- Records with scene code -
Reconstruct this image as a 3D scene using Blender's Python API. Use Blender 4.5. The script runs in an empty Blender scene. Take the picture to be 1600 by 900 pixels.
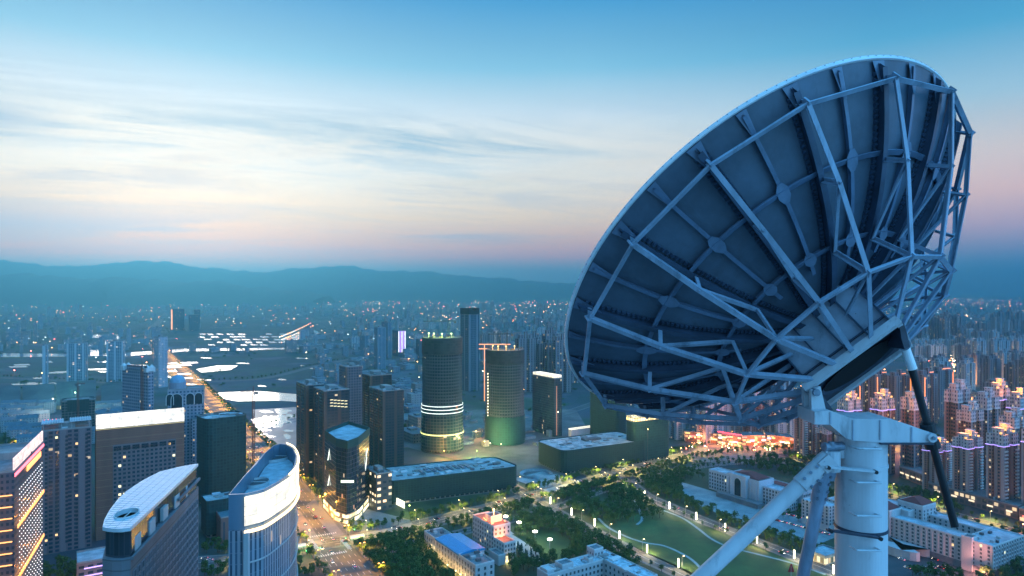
import bpy, math, random
import numpy as np
from mathutils import Vector, Matrix
sc = bpy.context.scene
R = math.radians
random.seed(7); rng = np.random.default_rng(7)
F = 1067.0; H = 200.0            # focal length in photo pixels, camera height above the city floor

def s2l(c):
    c = c/255.0
    return c/12.92 if c <= 0.04045 else ((c+0.055)/1.055)**2.4
def S(r, g, b, k=1.0): return (s2l(r)*k, s2l(g)*k, s2l(b)*k, 1.0)

# ---------------------------------------------------------------- camera
cam = bpy.data.cameras.new('camera'); camo = bpy.data.objects.new('camera', cam)
sc.collection.objects.link(camo); camo.location = (0, 0, H); camo.rotation_euler = (R(90), 0, 0)
cam.sensor_width = 36; cam.lens = 36*F/1600; cam.shift_y = 5/1600*1.0
cam.clip_start = 0.3; cam.clip_end = 80000; sc.camera = camo

# ---------------------------------------------------------------- world: dusk sky
w = bpy.data.worlds.new('World'); sc.world = w; w.use_nodes = True
nt = w.node_tree; nt.nodes.clear(); N = nt.nodes.new; L = nt.links.new
def M(op, a, b=None, c=None, clamp=False, tree=None):
    n = (tree or nt).nodes.new('ShaderNodeMath'); n.operation = op; n.use_clamp = clamp
    for i, v in enumerate((a, b, c)):
        if v is None: continue
        if isinstance(v, (int, float)): n.inputs[i].default_value = v
        else: (tree or nt).links.new(v, n.inputs[i])
    return n.outputs[0]
def MIX(f, a, b, tree=None, blend='MIX'):
    t = tree or nt; n = t.nodes.new('ShaderNodeMix'); n.data_type = 'RGBA'; n.blend_type = blend
    for s, v in ((n.inputs[0], f), (n.inputs[6], a), (n.inputs[7], b)):
        if isinstance(v, (int, float)): s.default_value = v
        elif isinstance(v, tuple): s.default_value = v
        else: t.links.new(v, s)
    return n.outputs[2]
def RAMP(f, stops, tree=None, interp='LINEAR'):
    t = tree or nt; n = t.nodes.new('ShaderNodeValToRGB'); cr = n.color_ramp; cr.interpolation = interp
    while len(cr.elements) > 1: cr.elements.remove(cr.elements[-1])
    cr.elements[0].position = stops[0][0]; cr.elements[0].color = stops[0][1]
    for p, c in stops[1:]:
        e = cr.elements.new(p); e.color = c
    t.links.new(f, n.inputs[0]); return n.outputs[0]
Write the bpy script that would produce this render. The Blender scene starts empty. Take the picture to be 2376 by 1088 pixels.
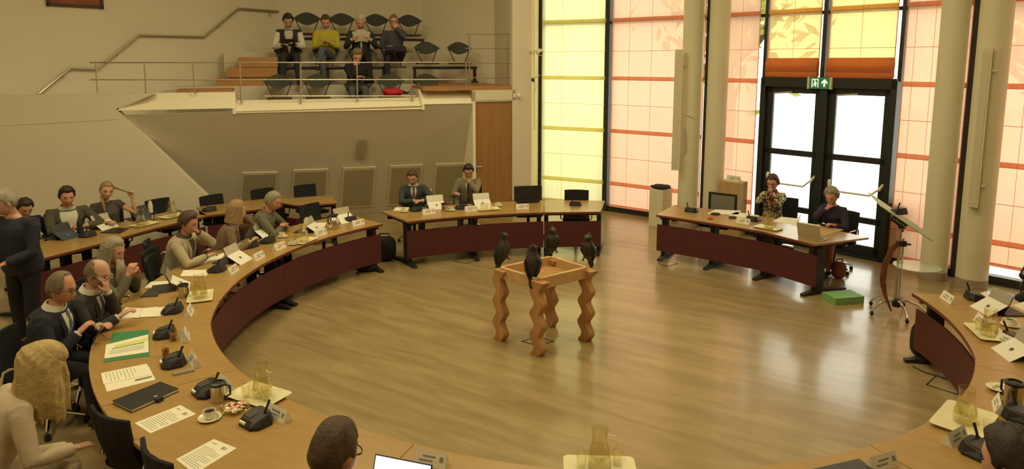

- What you have to do -
Everything from the first line of the records through the line containing "F = 1067.0;" should be reproduced exactly, apart from the pictures.

- Response below -
Reconstruct this image as a 3D scene using Blender's Python API. Use Blender 4.5. The script runs in an empty Blender scene. Take the picture to be 1600 by 900 pixels.
import bpy, math, random
import numpy as np
from mathutils import Vector, Matrix
sc = bpy.context.scene
R = math.radians
random.seed(7); rng = np.random.default_rng(7)
F = 1067.0; H = 200.0            # focal length in photo pixels, camera height above the city floor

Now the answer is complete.